Decided on January 3, 2008
SUPREME COURT OF THE STATE OF NEW YORK

APPELLATE TERM: 2nd and 11th JUDICIAL DISTRICTS

PRESENT: : PESCE, P.J., GOLIA and RIOS, JJ
2007-84 Q C.

Unclaimed Property Recovery Service, Inc., Appellant,

against

Harvey Landau As Representative of the Estates of LIBBY and Samuel Landau, The Estate of Libby Landau and The Estate of Samuel Landau, Respondents.


Appeal from an order of the Civil Court of the City of New York, Queens County (Lee A. Mayerson, J.), entered June 29, 2006. The order granted defendants' motion to vacate a judgment entered on default.


Order affirmed without costs.

The instant action is based upon an alleged breach of a contract whereby plaintiff was to receive a percentage of any monies obtained by defendants from the Office of the State Comptroller, Office of Unclaimed Funds, as a result of plaintiff's efforts. A default judgment was entered and defendants moved to vacate it. A review of the record indicates that defendants established the requisite excusable default and
meritorious defense, so as to warrant the vacatur of the judgment (see CPLR 5015 [a] [1]; O'Loughlin v Delisser, 15 AD3d 372 [2005]; Costanza v Gold, 12 AD3d 551 [2004]; Miller v Lanzisera, 273 AD2d 866 [2000]; Green Point Sav. Bank v Arnold, 260 AD2d 543 [1999]).

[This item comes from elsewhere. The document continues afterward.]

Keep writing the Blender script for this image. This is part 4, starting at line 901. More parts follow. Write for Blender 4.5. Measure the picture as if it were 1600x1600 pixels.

We note that the fact that defendants may not have moved within one year after service of a copy of the judgment with written notice of entry, did not require denial of the application (see Ray Realty Fulton, Inc. v Lee, 7 AD3d 772 [2004]; Luna Baking Co. v Myerwold, 69 AD2d 832 [1979]).

Accordingly, the order appealed from is affirmed.

Pesce, P.J., Golia and Rios, JJ., concur.